Is this description already reminding you of school? Where learning arises not from curiosity but from authority's agenda; where achievement is adjudged by external standards; where human beings, like so many objects, are numbered, "class"ified, and "graded"; where knowledge is reduced to answers, right and wrong; where children are confined to a classroom or desk except when authority allows them "recess" or a pass; where problems are solved by following teacher's instructions; where free speech and free assembly are suspended—where, indeed, there are no freedoms at all but only privileges; where bells condition us to follow a regular external schedule; where fraternization is surreptitious (as my teacher once said, "You are not here to socialize!"); where none outside the hierarchical structure of authority have the power to make or change rules; where we must accept the tasks given us; where work is arbitrary and meaningless except for what external reward it brings; where resistance is proved futile in the face of a near-omniscient, omnipotent central authority. . . what better preparation for adult confinement to offices and factories could there be? What better preparation for accepting unquestioningly the lives given us? Where else can students "learn to think of themselves as employees competing for the favors of management"?
They know that there is a way the world is supposed to be, and a magnificent role for themselves in that more beautiful world. Broken to the lesser lives we offer them, they react with hostility, rage, cynicism, depression, escapism, or self-destruction—all the defining qualities of modern adolescence. Then we blame them for not bringing these qualities under control, and when they finally have given up their idealism we call them mature. Having given up their idealism, they can get on with the business of survival: practicality and security, comfort and safety, which is what we are left with in the absence of purpose. So we suggest they major in something practical, stay out of trouble, don't take risks, build a résumé. We think we are practical and wise in the ways of the world. Really we are just broken and afraid.
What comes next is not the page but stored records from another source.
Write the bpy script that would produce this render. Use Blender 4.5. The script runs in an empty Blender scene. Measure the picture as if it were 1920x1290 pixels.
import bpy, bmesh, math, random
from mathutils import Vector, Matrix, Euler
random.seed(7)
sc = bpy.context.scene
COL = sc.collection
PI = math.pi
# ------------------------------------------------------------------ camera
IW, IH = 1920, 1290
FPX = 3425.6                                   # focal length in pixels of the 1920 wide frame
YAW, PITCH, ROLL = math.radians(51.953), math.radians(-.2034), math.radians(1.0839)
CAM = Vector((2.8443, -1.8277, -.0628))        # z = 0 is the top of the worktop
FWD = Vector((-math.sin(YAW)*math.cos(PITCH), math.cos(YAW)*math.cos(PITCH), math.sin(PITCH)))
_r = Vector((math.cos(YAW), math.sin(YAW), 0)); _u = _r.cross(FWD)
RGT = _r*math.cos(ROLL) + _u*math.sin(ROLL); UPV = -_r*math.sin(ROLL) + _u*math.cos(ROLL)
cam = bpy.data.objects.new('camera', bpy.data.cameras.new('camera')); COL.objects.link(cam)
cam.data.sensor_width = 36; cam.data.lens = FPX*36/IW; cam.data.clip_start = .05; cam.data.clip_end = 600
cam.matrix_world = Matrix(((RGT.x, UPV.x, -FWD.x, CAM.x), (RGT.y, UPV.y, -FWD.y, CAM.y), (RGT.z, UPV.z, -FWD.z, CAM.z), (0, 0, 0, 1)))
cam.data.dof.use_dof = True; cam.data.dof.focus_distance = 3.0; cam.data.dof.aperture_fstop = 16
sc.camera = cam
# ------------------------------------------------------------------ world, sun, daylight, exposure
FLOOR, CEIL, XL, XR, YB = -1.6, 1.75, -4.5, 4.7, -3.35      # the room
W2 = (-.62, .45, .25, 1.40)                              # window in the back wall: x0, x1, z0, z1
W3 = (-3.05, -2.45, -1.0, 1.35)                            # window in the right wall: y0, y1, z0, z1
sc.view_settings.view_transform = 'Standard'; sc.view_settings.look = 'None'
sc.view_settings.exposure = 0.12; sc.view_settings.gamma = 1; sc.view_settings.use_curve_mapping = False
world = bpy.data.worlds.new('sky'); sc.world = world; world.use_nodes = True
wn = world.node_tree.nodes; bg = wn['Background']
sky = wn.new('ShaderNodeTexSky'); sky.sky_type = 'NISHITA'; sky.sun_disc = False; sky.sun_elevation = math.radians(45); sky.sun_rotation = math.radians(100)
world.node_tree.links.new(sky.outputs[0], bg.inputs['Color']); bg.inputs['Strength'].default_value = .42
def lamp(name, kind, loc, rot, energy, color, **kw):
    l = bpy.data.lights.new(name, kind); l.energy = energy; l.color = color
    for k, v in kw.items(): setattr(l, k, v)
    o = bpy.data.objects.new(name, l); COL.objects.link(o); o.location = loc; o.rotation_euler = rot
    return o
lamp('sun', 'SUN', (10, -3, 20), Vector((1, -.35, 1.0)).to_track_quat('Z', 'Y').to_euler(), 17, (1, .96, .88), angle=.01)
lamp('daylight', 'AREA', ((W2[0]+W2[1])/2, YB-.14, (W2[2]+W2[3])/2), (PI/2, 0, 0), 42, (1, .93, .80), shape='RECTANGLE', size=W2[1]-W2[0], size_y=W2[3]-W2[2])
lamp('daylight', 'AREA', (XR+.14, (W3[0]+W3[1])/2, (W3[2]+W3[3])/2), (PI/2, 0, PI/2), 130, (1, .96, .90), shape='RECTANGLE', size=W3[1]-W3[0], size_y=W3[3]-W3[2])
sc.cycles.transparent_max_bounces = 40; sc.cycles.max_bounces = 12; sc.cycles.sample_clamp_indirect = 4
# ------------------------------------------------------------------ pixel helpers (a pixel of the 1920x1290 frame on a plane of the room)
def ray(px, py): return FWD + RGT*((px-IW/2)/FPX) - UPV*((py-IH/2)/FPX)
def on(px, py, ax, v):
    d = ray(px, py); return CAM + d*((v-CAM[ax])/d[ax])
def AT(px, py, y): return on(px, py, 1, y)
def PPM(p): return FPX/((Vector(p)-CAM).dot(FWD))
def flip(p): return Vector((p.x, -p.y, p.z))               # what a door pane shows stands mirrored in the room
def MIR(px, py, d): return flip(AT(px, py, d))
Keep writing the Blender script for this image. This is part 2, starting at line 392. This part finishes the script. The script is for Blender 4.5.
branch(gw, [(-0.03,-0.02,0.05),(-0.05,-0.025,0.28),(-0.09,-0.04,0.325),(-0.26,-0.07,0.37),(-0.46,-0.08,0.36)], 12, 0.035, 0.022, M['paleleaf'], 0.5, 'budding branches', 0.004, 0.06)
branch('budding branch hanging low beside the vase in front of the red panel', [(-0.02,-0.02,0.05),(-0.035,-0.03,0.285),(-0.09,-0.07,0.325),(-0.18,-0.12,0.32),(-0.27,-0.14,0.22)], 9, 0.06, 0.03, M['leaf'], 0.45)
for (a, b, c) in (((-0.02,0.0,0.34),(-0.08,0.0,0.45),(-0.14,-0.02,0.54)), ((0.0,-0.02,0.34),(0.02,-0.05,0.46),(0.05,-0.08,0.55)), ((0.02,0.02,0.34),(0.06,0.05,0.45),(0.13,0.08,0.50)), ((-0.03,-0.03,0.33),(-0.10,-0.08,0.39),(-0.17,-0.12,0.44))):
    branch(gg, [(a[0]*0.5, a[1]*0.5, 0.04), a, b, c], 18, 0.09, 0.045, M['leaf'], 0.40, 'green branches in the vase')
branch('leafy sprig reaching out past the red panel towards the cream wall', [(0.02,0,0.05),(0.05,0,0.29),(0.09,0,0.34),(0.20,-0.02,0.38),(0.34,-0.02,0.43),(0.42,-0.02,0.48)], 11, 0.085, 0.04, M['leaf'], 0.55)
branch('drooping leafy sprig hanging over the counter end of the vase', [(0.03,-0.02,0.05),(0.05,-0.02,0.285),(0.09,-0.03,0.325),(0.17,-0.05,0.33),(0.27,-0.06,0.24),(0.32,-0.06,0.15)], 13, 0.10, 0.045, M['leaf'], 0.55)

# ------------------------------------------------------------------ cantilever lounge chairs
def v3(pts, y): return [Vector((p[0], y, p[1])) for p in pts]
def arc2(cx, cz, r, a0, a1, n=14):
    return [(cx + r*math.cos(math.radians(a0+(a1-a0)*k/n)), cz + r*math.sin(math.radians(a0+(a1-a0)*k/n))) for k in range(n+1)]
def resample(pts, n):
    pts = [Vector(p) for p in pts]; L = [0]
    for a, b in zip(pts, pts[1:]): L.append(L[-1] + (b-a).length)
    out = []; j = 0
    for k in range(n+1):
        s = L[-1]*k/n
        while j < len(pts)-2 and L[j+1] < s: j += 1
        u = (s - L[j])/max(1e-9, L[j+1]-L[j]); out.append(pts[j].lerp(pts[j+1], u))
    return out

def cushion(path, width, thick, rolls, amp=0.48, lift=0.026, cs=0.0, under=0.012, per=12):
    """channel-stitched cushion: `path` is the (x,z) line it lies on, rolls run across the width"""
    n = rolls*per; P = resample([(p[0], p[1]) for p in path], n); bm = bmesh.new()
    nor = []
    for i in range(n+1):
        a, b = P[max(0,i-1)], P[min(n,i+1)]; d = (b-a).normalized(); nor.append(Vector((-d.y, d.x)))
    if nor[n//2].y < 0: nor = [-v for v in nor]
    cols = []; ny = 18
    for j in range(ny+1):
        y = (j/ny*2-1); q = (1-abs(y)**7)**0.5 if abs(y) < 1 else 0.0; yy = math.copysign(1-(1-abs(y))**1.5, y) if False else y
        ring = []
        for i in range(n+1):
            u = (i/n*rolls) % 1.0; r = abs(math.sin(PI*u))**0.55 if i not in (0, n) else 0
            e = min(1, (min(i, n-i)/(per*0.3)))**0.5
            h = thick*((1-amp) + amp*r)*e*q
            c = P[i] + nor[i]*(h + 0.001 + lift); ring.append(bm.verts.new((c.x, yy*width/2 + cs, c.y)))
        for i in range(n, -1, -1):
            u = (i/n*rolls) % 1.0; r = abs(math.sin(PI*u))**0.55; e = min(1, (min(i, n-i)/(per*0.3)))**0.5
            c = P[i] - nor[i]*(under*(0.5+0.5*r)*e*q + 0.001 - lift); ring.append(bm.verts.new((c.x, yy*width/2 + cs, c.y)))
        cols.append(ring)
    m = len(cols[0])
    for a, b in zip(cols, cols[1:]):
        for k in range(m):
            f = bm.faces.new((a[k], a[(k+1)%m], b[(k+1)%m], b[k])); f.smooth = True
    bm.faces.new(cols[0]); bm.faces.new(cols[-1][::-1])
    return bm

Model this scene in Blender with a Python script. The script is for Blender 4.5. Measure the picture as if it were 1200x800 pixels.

We are afraid on their behalf, and, less nobly, we are afraid of what their idealism shows us: the plunder and betrayal of our own youthful possibilities.
Originally posted by Aeons
If *YOU* cared, it would be reflected in your political choices. Those political choices would choose to campaign and instill real bureaucracies that have the best interests of STUDENTS and the future of their country in mind. If you were willing to put your money where your mouth is, and your votes reflected it, the truly HORRIFYING state of many of your schools would not be what they are.